Matthew's desire to communicate the ancient world to the public led him to try new and imaginative ways of doing so:

"I decided 3D construction would be the best way to illustrate the past - a digital model would allow one to move around, to take a roof off a building, to spin the camera around, and make changes as new evidence comes to light."

"I began by recreating the libraries of ancient Rome, and then had the mad idea to reconstruct the whole city of Rome! But my idea paid off after 10 years of hard work."

"My model of Rome is dated c. AD 315 and is rooted in evidence, ensuring as much accuracy as possible. The model contains thousands of buildings, including reconstructions of all the major monuments (such as the Colosseum, Palatine hill, and the Forum) as well as the many square miles of ordinary housing, tombs, and commercial buildings. The model aims to give a view of the entire city, from any angle, at any time of day."

"The research potential of the Virtual Rome model is enormous - it can be used, for example, to investigate questions of sight lines, illumination, and routes through the ancient city. It is also proving an invaluable teaching tool, and I use it on my undergraduate and postgraduate courses at Reading, as well as on field trips to Rome. I was thrilled when my model won the Guardian and Higher Education Academy National Teaching Excellence Award in 2014."

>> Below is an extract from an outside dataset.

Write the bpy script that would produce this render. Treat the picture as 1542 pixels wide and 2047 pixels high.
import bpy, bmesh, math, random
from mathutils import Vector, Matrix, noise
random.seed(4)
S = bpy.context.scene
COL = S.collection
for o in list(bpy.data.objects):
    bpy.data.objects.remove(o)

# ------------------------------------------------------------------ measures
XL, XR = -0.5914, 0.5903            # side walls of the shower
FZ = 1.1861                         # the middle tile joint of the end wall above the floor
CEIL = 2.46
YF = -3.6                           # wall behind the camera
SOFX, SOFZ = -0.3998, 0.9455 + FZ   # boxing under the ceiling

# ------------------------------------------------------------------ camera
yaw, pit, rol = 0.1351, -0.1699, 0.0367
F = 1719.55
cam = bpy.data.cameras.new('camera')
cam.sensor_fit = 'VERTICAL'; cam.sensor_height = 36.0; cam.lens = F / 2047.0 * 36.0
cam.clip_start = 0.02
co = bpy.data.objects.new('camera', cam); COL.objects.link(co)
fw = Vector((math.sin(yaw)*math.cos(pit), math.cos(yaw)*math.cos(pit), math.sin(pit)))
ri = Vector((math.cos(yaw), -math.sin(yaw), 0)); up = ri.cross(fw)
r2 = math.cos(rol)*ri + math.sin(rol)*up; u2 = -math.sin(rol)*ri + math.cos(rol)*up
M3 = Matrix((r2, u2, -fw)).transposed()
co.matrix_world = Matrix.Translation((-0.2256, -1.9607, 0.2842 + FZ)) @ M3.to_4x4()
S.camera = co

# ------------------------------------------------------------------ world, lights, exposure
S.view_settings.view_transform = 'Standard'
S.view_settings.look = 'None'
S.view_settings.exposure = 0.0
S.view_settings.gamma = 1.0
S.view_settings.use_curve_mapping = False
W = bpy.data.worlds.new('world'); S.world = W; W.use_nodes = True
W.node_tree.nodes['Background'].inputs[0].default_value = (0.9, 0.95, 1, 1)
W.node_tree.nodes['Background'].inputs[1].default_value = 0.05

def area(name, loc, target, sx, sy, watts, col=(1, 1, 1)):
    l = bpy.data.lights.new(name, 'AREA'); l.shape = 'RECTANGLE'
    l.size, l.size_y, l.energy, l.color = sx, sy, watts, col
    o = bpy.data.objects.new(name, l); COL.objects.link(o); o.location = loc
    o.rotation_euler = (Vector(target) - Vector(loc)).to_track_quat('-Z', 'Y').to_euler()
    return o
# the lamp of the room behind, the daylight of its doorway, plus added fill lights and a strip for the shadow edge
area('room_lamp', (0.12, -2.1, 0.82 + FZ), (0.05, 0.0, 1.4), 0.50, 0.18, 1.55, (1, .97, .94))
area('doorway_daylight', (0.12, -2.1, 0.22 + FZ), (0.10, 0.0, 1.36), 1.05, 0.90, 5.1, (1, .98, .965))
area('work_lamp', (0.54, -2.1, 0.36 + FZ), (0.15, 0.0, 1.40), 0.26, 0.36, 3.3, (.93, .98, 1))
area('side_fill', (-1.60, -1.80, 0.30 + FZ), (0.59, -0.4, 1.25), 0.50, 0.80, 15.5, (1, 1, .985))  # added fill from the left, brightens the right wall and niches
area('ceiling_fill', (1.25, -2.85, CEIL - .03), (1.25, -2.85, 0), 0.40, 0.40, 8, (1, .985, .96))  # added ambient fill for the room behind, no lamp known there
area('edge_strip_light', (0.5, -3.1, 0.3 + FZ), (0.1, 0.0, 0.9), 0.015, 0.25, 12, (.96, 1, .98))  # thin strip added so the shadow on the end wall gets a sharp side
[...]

Matthew worked with the University of Reading and FutureLearn to create a MOOC (Massive Open Online Course), with the aim of making Ancient Rome accessible to as many people as possible:

"The MOOC runs as a five week free public online course, designed to introduce people to Ancient Rome. Each week we look at a different category of building, and explore questions such as why was the city built here, and where did Romans worship their gods?"

"The course combines views of the 3D digital model with real-life film footage of contemporary Rome. I guide people through the ancient city and consider what evidence we can use to build up the picture of what we know. The course is designed to be informative, educational, but also fun and friendly."

"The course first ran in March 2017, with 13,000 participants from different countries around the world. This tremendous success has encouraged us to plan to run it 2-3 times a year. You can register your interest for the course now."


Matthew uses his research into the ancient world and digital technology to enhance his teaching:

"I am now creating a model of the local Roman town of Silchester with third-year undergraduate students. I teach my students how to use the 3D modelling software SketchUp, as well as critical approaches to the art of reconstruction, and the responsibility to the source material. Beginning the reconstruction of a city, based on historical fragments, is quite daunting - but it's also artistic, creative and a fun process."

"Working with students on this project is fascinating. I'm learning from their insights and thought processes, which in turn feeds into my own research and teaching."

"I don't compartmentalise my research and teaching - they are two sides of the same coin and it's exciting to see these two aspects of my work complementing each other."


Matthew's work on the Virtual Rome project has inspired him to go even further with his research:

"I'd like to extend my model of Rome to move through different eras, or create a model of another city such as Athens. But it's important to remember that Virtual Rome will never be finished - it constantly evolves as new evidence is discovered."

"I'm really delighted to have got this model to a stage where it's so useful to so many people, and I'm grateful to the University of Reading for their support."

"The work we do here makes a huge contribution to people's knowledge and understanding of the past, and I'm so glad the world can now join us on this journey of discovery."